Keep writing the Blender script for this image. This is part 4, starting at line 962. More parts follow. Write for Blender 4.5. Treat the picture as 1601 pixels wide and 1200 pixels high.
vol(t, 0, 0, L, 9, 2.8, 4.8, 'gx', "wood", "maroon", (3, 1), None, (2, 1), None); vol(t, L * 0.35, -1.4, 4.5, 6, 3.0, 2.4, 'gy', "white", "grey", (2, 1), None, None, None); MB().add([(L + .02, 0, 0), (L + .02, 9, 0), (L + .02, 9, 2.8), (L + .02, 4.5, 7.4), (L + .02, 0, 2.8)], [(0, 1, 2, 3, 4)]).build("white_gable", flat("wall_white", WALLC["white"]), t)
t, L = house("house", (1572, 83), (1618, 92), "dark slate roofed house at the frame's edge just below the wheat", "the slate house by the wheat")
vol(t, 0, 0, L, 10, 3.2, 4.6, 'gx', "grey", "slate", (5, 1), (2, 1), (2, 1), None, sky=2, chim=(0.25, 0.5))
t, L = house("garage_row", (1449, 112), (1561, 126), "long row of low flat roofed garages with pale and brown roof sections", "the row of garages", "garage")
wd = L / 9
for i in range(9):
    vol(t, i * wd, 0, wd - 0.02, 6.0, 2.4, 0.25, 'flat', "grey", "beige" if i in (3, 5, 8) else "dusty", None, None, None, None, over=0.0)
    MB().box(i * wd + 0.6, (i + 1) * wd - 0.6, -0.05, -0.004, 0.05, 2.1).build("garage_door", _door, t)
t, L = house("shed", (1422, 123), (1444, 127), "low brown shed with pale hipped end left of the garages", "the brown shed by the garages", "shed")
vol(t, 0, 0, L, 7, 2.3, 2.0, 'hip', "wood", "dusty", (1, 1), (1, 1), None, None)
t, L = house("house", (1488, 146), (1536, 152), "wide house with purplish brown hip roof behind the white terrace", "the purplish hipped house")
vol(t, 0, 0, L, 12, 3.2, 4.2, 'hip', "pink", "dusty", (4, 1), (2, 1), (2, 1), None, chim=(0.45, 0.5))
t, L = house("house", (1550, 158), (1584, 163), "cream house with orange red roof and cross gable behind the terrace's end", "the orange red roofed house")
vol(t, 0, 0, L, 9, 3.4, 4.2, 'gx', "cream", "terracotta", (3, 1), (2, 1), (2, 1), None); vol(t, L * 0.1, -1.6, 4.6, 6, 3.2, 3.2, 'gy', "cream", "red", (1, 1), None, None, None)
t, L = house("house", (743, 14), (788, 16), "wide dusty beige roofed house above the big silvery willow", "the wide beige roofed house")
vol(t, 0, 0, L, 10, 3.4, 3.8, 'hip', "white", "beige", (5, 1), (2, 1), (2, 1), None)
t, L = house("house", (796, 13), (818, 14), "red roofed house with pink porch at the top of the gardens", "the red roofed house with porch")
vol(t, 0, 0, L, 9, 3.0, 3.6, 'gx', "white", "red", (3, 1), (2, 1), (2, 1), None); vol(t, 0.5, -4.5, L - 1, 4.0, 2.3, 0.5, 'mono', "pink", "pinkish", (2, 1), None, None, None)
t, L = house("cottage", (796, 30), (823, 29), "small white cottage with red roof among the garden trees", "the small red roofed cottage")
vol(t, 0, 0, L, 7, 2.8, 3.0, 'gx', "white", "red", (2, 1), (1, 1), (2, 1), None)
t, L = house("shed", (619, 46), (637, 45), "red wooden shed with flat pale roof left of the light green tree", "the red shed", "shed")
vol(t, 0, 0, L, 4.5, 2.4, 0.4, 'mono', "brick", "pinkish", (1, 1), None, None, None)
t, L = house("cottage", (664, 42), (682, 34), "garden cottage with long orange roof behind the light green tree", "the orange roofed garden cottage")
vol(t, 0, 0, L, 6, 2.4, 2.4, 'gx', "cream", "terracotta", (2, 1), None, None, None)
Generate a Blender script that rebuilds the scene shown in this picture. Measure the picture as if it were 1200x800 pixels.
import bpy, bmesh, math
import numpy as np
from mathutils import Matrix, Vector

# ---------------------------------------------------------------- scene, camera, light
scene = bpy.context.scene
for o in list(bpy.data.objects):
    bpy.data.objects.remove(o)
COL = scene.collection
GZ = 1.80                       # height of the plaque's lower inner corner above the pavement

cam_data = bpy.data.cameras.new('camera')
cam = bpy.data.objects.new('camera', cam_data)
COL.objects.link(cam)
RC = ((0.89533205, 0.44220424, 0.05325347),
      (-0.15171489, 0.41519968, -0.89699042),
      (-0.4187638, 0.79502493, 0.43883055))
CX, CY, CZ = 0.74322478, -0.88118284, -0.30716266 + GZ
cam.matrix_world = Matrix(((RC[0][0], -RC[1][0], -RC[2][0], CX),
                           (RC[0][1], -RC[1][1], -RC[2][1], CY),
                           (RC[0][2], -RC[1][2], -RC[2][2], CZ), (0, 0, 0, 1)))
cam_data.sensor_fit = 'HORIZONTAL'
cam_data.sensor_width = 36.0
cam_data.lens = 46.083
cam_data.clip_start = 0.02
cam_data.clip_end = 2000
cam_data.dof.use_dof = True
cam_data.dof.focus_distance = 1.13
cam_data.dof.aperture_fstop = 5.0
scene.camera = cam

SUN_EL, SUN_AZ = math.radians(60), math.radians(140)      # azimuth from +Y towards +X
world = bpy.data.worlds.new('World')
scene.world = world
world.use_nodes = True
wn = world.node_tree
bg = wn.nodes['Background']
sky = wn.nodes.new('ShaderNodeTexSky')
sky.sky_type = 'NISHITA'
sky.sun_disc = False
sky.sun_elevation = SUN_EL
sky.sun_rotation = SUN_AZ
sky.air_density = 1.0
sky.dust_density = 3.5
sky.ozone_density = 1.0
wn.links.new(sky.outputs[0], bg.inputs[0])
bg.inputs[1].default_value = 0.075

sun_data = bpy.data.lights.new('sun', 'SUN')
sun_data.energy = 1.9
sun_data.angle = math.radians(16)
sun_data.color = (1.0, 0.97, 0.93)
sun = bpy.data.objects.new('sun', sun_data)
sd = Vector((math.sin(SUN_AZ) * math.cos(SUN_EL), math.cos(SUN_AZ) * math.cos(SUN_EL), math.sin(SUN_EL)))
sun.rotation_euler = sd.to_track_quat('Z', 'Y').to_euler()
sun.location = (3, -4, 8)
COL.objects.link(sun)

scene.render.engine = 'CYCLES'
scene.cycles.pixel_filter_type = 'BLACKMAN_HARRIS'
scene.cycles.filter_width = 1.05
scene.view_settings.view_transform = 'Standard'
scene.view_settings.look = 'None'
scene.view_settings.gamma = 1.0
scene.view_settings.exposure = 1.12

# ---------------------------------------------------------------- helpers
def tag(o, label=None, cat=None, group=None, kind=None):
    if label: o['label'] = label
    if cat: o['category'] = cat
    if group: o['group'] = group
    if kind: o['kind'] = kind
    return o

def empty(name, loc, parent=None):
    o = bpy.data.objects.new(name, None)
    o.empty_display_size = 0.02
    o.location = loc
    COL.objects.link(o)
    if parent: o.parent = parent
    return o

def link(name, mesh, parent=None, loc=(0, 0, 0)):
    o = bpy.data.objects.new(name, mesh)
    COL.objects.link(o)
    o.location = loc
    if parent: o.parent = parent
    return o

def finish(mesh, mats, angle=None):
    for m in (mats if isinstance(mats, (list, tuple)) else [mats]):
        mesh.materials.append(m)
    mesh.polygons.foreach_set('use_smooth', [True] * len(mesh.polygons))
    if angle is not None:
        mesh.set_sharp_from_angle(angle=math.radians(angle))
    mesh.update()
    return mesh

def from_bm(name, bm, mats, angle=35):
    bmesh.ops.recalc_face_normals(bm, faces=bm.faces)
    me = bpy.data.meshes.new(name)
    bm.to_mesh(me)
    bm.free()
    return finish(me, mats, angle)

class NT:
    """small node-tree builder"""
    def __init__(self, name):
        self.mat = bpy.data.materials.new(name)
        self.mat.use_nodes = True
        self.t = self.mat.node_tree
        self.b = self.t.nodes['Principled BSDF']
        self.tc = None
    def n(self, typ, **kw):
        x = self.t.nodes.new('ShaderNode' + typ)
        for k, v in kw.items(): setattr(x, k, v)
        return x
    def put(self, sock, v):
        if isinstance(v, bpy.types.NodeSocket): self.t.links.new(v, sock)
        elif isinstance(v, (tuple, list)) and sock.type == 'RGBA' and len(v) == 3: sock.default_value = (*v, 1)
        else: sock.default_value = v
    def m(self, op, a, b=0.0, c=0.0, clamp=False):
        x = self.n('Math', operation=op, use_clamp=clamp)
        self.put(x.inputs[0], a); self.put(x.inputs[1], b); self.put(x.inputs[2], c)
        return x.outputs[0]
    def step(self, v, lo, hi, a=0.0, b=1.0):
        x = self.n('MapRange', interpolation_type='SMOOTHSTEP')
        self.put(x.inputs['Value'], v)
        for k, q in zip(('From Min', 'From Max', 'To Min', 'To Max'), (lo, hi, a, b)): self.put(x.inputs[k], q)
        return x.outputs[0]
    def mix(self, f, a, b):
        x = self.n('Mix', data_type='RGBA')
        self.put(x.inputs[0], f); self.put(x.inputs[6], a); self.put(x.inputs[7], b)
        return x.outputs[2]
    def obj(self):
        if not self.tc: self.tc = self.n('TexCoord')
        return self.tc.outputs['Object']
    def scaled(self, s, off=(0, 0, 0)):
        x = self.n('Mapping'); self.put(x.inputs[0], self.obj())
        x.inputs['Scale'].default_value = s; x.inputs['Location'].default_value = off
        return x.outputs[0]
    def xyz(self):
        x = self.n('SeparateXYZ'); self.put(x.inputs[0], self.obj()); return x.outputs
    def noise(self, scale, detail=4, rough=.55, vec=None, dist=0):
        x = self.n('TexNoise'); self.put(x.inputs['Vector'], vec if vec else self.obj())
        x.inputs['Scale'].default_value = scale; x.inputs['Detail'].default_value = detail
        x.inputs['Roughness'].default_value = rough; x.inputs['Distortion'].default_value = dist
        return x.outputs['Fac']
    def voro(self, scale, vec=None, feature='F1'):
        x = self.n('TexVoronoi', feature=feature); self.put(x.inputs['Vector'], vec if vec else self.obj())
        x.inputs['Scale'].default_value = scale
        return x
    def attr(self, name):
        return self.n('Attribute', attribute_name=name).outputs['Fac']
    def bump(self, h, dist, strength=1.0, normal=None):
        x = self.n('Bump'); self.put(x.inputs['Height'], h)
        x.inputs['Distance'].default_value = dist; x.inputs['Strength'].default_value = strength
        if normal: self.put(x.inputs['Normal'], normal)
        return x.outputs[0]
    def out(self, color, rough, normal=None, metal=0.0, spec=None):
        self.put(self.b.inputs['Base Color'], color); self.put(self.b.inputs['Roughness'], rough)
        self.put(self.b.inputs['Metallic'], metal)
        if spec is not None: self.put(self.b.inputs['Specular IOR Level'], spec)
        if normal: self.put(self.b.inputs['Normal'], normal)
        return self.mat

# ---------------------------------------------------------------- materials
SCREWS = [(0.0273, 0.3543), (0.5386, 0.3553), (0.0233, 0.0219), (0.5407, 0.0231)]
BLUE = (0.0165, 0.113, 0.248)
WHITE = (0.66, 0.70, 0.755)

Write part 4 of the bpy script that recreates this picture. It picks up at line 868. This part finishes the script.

════════════════

Exercise aim:
Report how many lines hold the string "Blender", giving the number and nothing else.

The answer:
2